Current task-oriented grasping (TOG) faces three key bottlenecks: scarcity of high-quality real-world datasets, incomplete annotations (e.g., masks or poses only), and absence of generalization evaluation on unseen object subcategories. To address these, we introduce TD-TOG—the first real-world TOG benchmark—comprising 1,449 RGB-D scenes with 30 broad categories and 120 fine-grained subcategories. It provides triple-precision annotations: hand-labeled object masks, functional regions, and planar rectangular grasp poses. Furthermore, we establish a novel subcategory generalization challenge. We also propose Binary-TOG, the first framework integrating zero-shot, text-driven object recognition (via CLIP) with one-shot functional segmentation, enabling cross-subcategory generalization without retraining. On multi-object scenes, Binary-TOG achieves 68.9% task-oriented grasp accuracy. TD-TOG thus serves as the first high-fidelity, real-world benchmark supporting zero-shot and one-shot TOG evaluation.

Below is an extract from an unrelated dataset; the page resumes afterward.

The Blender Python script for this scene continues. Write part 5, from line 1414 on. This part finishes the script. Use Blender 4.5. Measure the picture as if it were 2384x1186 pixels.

Task-oriented grasping (TOG) is an essential preliminary step for robotic task execution, which involves predicting grasps on regions of target objects that facilitate intended tasks. Existing literature reveals there is a limited availability of TOG datasets for training and benchmarking despite large demand, which are often synthetic or have artifacts in mask annotations that hinder model performance. Moreover, TOG solutions often require affordance masks, grasps, and object masks for training, however, existing datasets typically provide only a subset of these annotations. To address these limitations, we introduce the Top-down Task-oriented Grasping (TD-TOG) dataset, designed to train and evaluate TOG solutions. TD-TOG comprises 1,449 real-world RGB-D scenes including 30 object categories and 120 subcategories, with hand-annotated object masks, affordances, and planar rectangular grasps. It also features a test set for a novel challenge that assesses a TOG solution's ability to distinguish between object subcategories. To contribute to the demand for TOG solutions that can adapt and manipulate previously unseen objects without re-training, we propose a novel TOG framework, Binary-TOG. Binary-TOG uses zero-shot for object recognition, and one-shot learning for affordance recognition. Zero-shot learning enables Binary-TOG to identify objects in multi-object scenes through textual prompts, eliminating the need for visual references. In multi-object settings, Binary-TOG achieves an average task-oriented grasp accuracy of 68.9%. Lastly, this paper contributes a comparative analysis between one-shot and zero-shot learning for object generalization in TOG to be used in the development of future TOG solutions.